Set exercise – Copy out each line below that has the word "Python" in it.

Records excerpted from a collection –
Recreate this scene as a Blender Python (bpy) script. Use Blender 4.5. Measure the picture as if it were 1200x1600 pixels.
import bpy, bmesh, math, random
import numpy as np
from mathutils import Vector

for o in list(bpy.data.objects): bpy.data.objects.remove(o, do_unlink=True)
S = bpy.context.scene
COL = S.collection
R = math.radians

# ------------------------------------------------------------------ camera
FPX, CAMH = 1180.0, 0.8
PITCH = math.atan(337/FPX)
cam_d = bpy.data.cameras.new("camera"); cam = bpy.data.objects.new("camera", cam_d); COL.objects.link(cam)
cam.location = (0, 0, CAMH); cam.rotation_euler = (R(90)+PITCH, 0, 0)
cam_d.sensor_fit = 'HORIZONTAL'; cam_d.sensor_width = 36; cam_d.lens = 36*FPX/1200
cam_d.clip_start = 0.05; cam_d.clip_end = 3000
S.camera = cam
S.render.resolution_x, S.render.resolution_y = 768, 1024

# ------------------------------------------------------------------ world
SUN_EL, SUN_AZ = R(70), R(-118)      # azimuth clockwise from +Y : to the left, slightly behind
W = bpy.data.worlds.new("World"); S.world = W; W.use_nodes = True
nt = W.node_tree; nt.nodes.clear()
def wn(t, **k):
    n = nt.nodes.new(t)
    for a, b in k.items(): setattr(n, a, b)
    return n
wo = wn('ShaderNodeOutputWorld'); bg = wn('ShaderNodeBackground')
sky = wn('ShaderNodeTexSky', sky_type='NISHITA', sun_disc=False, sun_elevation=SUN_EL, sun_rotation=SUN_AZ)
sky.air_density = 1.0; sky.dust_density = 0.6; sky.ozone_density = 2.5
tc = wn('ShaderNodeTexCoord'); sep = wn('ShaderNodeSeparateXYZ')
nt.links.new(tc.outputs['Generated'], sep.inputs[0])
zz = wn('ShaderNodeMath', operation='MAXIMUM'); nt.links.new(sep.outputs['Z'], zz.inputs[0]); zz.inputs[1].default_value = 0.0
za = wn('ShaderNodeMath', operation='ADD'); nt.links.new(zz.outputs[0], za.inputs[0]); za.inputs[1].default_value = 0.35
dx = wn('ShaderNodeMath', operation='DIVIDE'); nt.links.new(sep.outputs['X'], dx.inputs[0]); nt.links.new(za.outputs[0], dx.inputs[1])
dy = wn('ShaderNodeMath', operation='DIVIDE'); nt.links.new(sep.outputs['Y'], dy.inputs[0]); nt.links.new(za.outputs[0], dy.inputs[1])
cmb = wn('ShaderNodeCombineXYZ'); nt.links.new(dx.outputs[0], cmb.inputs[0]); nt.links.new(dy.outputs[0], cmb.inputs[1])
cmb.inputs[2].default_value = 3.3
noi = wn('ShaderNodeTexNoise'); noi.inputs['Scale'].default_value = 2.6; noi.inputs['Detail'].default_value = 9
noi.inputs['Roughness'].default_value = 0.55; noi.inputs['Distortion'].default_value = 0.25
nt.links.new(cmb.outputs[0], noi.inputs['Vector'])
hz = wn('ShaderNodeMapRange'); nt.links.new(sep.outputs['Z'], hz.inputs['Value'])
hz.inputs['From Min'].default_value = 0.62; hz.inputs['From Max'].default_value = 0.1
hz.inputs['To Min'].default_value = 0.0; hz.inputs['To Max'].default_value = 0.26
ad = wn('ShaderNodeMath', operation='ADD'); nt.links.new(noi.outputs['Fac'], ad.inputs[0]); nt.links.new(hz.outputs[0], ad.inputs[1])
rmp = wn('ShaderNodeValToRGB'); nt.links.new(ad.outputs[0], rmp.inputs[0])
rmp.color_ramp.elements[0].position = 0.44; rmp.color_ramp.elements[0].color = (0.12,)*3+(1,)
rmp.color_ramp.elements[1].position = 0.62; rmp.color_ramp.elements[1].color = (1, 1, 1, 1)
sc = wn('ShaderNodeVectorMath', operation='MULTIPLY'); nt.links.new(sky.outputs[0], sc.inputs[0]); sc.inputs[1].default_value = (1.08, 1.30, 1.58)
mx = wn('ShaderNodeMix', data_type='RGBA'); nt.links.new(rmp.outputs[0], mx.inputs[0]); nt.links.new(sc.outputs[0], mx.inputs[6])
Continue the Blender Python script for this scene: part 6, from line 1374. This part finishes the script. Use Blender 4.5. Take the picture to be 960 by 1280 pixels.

Written reply –
Recreate this scene as a Blender Python (bpy) script. Use Blender 4.5. Measure the picture as if it were 1200x1600 pixels.
Continue the Blender Python script for this scene: part 6, from line 1374. This part finishes the script. Use Blender 4.5. Take the picture to be 960 by 1280 pixels.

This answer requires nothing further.